The functionality will allow to clone a file very quickly by avoiding
copying of the actual data and taking (almost) no additional space from
the pool.

Once the file is cloned this way, either source or destination can be
modified without affecting the other copy.

The closest analogy currently is dedup - when dedup is enabled on the
given dataset and we store a block, we set the dedup bit in its block
pointer (BP) and add an entry to the dedup table (DDT) referencing this
block. This reference includes block's checksum/hash (ideally
cryptographically strong one). When we write block with the same content
and dedup property is still enabled on the dataset, we will check if
there is an entry already with the same hash in DDT. If it is, then we
will increase reference count on the entry in DDT, modify BP to point at
existing block and skip writing data to VDEVs.

Can we reuse existing dedup machinery to implement this manual dedup?

Short answer: no.

Longer answer:

Dedup takes advantage of the fact that a reference to the block is
stored in DDT when the block appears for the first time. So on the write
the block is already in DDT and we just need to increase reference counter.

Here, we don't want to keep a table with references to all the blocks
(let's learn a lesson). We want to be able to keep track of only the
blocks that are referenced more than once.

We cannot keep reference counter in BP for the given block, as once we
create another reference, we cannot modify existing BP pointing at this
block.

The conclusion, at least for me, is pretty clear: we need additional
table aside that will keep track of blocks referenced more than once.
Let's call it Block Reference Table (BRT).

When a block is written in a normal way, this table is not touched.

When we create a reference to an already existing block, we look for the
entry in BRT (in case the block has more than one reference already).
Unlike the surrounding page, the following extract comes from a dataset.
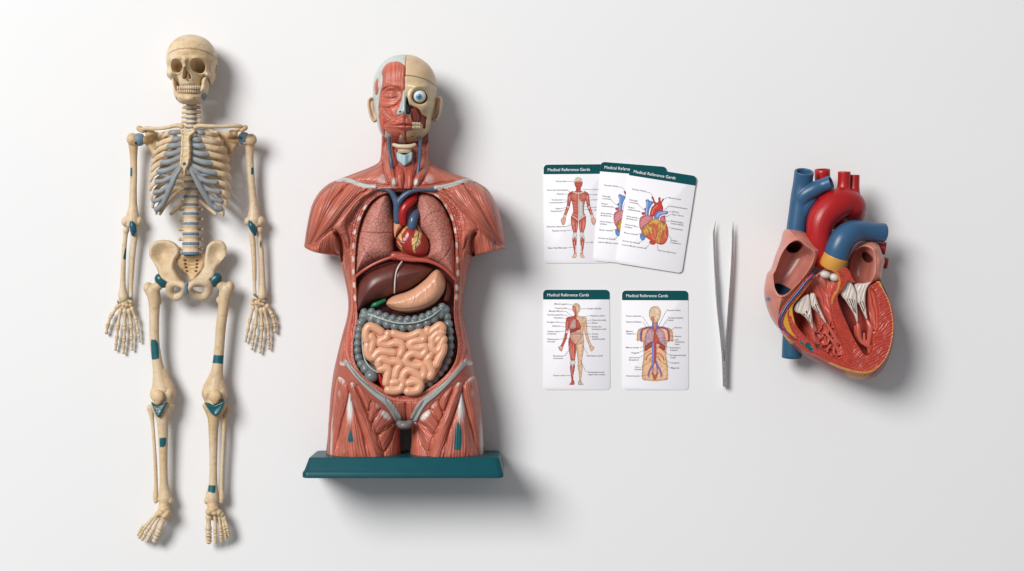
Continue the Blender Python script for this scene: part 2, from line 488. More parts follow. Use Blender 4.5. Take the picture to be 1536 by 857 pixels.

If
we find it, we increase reference count, if we dont' we create an entry
in BRT with refcount equals 2. Note, that all entries in BRT have
refcount >= 2. Of course we can agree that refcount means "extra
references" and make it start from 1. Doesn't really matter.

Random observations about the feature:

- It can be a pool-wide thing. I think it is acceptable to clone a block
from another dataset with a different compression, checksum, copies or
recordsize. It is not ok to clone a block between encrypted and
unencrypted datasets. It is ok to clone a block between two encrypted
datasets, but only if they share the same encryption key.

- It can be always enabled - if unused, BRT is empty, so there should be
no performance impact. Optional toggle would only be useful to control
the use of this feature by the users.

- It should affect neither write nor read performance. It may affect
block freeing performance (so also overwriting) as we need to consult
BRT on every level-0 plain-file-contents block free.

- If we would have a toggle to turn it on or off for selected datasets,
we could have a bit in BP (similar to dedup) to hint that we should
consult BRT on free.

- The performance impact above should be much lower than DDT even for
large BRT as BRT entry is very small and entries can be sorted properly
(eg. by vdev/offset instead of being random like dedup hashes).

- BRT entry may contain only VDEV id and offset, because when we clone
the block we have to provide source BP anyway, which contains all the
properties.

- Currently I don't see a way to make those block references survive
send/recv. It is similar to dedup, but dedup can reconstruct referenced
on receive based on hashes. Here would need to have some kind of magic
mapping between source BP and destination BP.

- Maybe it is obvious, but let me mention, that this will only work for
level-0 plain-file-contents blocks, just like dedup, so all indirect
blocks still have to be allocated.

Some potential use cases:

- Quick cloning of big files (eg. VM images) - obvious one.

- Recovering accidentally deleted files from a snapshot (without the
need of rollback/clone or copying, which takes additional space).

- Moving files between datasets.

- This should work even within a single file, so imaging creating a
space at the beginning of a file (in recordsize increments, though).

I started the implementation already, but this is hobby project for me,
so don't expect very fast pace.

Your comments and thoughts are greatly appreciated.